Nice exercise: How to reduce distortion to a minimum, with a single stage.

A larger DC supply should help.
More DC supply should allow collector current to remain more constant throughout the sine-wave cycle.

Is a pure voltage source realistic? Likely not. A signal source having 0 ohms resistance forces you to use an emitter resistor to reduced gain and distortion.

Consider using shunt feedback. A current-source load below gives extremely high open-loop gain. The 9V DC supply is nearly totally available to the transistor collector-to-emitter. R2/R1 ratio roughly sets the gain. R2 must be chosen to DC-bias the transistor. This amplifier has voltage gain near 26, and 2nd-harmonic is -70dB, which is reasonably low-distortion.

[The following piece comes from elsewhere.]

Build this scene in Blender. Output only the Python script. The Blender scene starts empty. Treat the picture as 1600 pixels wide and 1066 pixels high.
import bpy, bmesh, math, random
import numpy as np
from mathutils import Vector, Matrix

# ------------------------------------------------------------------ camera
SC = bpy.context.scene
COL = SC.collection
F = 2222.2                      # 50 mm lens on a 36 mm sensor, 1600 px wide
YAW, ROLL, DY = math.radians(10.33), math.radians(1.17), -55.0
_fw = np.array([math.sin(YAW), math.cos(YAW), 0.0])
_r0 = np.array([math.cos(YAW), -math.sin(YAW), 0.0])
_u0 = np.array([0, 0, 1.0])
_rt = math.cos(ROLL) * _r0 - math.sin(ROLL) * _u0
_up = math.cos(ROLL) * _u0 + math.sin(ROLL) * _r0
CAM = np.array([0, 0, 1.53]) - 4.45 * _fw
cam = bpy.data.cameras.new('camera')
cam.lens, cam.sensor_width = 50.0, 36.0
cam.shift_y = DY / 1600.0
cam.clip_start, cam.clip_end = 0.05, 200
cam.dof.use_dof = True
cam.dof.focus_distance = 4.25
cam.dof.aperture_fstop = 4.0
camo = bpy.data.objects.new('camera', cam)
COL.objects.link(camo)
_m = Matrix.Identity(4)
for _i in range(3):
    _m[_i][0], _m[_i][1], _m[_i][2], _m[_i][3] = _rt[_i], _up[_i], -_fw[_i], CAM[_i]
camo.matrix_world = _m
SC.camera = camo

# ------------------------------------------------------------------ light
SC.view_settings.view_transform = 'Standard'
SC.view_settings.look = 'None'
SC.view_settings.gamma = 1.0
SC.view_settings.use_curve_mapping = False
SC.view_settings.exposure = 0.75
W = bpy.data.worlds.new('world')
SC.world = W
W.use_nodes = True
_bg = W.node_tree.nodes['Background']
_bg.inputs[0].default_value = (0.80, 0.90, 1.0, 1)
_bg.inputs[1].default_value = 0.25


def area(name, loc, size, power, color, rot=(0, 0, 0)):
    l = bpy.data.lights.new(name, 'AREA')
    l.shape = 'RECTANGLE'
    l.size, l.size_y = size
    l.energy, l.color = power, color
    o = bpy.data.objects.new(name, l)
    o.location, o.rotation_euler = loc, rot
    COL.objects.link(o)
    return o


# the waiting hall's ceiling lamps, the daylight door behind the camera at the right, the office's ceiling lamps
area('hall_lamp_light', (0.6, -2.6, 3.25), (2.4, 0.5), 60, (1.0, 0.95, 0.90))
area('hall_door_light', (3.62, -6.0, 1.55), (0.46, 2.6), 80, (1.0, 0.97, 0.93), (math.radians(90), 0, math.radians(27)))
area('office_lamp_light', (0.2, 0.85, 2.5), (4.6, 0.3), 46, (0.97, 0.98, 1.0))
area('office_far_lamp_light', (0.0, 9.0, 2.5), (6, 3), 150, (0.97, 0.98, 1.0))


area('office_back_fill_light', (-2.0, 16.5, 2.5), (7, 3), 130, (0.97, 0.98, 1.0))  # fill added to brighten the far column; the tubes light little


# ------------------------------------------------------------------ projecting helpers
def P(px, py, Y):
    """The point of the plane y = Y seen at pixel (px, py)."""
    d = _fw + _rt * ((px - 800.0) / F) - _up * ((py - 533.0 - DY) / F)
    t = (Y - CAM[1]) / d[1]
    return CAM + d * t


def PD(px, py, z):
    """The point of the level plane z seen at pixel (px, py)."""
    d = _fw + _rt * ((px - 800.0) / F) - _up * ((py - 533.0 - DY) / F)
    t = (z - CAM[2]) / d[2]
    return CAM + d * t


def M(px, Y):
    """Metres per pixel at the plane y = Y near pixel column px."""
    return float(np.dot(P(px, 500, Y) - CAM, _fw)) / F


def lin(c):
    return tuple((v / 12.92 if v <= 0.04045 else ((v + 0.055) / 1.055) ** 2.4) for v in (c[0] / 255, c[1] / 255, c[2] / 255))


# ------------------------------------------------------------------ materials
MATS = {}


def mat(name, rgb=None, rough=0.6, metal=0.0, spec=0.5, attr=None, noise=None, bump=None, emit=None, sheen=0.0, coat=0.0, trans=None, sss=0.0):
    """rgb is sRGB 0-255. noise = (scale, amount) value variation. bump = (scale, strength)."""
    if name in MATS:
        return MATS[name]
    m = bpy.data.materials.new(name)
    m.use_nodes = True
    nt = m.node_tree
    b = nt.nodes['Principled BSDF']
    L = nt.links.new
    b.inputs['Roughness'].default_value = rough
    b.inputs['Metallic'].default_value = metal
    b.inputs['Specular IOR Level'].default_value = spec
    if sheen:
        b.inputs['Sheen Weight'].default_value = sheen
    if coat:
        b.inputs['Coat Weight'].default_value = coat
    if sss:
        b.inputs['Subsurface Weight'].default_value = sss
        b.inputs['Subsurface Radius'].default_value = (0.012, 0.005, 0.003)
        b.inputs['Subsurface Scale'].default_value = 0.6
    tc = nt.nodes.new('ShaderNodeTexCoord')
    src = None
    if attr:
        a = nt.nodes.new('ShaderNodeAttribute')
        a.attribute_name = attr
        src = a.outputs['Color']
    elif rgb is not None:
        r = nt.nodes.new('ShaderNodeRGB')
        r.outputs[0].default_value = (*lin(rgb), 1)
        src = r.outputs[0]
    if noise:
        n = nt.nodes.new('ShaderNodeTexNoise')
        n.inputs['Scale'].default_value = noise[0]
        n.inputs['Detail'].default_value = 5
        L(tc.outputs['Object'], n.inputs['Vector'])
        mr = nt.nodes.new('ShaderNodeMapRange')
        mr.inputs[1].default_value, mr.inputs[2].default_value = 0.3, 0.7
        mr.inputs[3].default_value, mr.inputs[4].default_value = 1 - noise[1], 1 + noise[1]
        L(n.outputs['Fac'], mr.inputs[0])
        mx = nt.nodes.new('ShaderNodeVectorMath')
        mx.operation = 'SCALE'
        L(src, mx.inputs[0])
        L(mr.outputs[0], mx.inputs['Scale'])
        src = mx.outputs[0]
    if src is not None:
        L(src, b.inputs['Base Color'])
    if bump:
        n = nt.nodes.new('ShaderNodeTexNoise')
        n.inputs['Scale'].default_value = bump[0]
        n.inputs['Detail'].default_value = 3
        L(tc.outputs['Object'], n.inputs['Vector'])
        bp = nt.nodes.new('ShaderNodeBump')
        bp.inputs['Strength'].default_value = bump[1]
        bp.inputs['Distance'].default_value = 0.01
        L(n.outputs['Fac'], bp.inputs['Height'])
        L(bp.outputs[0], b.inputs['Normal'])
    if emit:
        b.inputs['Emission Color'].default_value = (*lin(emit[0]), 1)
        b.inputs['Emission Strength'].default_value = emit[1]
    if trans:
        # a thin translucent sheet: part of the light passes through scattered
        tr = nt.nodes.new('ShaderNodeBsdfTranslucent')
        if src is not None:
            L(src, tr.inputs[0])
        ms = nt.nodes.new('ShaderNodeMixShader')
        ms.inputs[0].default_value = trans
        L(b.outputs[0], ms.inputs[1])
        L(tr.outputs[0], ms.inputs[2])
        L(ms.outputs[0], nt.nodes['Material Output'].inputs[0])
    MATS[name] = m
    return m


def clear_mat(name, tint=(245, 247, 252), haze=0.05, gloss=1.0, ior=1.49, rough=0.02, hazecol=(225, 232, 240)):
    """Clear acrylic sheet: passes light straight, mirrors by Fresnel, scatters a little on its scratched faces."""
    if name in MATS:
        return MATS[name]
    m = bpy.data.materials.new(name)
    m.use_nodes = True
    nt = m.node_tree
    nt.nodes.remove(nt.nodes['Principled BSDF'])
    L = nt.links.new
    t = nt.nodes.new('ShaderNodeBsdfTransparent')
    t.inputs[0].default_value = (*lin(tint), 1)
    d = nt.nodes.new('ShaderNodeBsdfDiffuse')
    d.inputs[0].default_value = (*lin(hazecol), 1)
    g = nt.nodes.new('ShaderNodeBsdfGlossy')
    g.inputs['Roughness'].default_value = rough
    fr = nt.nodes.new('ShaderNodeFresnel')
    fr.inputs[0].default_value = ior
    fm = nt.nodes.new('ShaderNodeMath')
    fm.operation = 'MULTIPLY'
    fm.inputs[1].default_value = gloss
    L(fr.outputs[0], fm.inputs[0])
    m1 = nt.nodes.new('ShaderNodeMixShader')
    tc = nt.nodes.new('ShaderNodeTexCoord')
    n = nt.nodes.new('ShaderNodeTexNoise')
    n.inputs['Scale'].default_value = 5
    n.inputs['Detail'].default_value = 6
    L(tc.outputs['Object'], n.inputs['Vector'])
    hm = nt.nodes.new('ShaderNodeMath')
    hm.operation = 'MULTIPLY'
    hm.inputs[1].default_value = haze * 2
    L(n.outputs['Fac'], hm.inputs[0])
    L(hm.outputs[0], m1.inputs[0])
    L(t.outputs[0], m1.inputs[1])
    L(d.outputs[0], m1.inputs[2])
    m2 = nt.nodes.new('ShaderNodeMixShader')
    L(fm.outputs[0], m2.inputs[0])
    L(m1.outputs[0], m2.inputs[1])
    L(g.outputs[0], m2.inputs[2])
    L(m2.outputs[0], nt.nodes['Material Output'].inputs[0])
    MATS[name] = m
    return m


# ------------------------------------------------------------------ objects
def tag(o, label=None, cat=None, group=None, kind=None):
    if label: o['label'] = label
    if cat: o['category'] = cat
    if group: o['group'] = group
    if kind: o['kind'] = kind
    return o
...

However it is unrealistic to assume no load (infinite resistance):

You could substitute a big inductor to replace the current-source load, but most folks hate bulky inductors and their less-than-ideal characteristics. However, now DC collector voltage remains at +9V, and deviates both below and above this value. So maximum peak-to-peak voltage now approaches 18V.
With R2=450k, R1=15k and a BIG inductor feeding +9V to 2N3904 collector, about 6mA DC collector current flows. Harmonic distortion is better than 0.1%. Gain is 27 with no load added. Current source or inductor at the collector? You choose.

Compare this shunt feedback with OP's emitter-resistor feedback....
With similar collector current of about 6mA, distortion performance is similar. Shunt feedback allows a bit more voltage swing collector-to-emitter (this is with the big inductor feeding collector). Adding a load resistance degrades performance of both.

Answer 3

Try a Sziklai pair stage. Very impressive in reducing distortion.